A Numerical Procedure Based on the Boundary Element Method Analysis of the Archimedean Spiral Grooved Thrust Oil Bearing

Abstract

This paper presents a study which aims at developing a numerical procedure based on the boundary element method (BEM) to compute performance of a Spiral Grooved Thrust (SGT) oil bearing with varying groove depth. The SGT oil bearing has very complex boundary conditions, which can hinder the effective or sufficient applications of the Finite Difference Method (FDM) and the Finite Element Method (FEM) for the same purpose. In order to apply the BEM, the pressure control equation, i.e., the Reynolds equation, is first transformed into Laplace’s and Poisson’s forms of the equations. Discretization of the SGT oil bearing with a set of boundary elements is thus explained in detail, which also includes the handling of boundary conditions.

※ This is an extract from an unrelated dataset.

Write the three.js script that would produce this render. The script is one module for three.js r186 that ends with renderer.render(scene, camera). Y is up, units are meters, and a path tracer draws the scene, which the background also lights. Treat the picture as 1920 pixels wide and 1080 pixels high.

To verify our method, the Archimedean SGT oil bearing is calculated with our proposed procedure; the results of the calculation are compared with the analytical solutions available in the literature. Moreover, the relationships between the performance and structural and operational parameters are discussed by means of the proposed numerical procedure. These relationships are not discussed elsewhere in the literature. Therefore, the work reported lays a solid foundation for a further work of the optimal design of the SGT oil bearing. [S0742-4787(00)00403-3]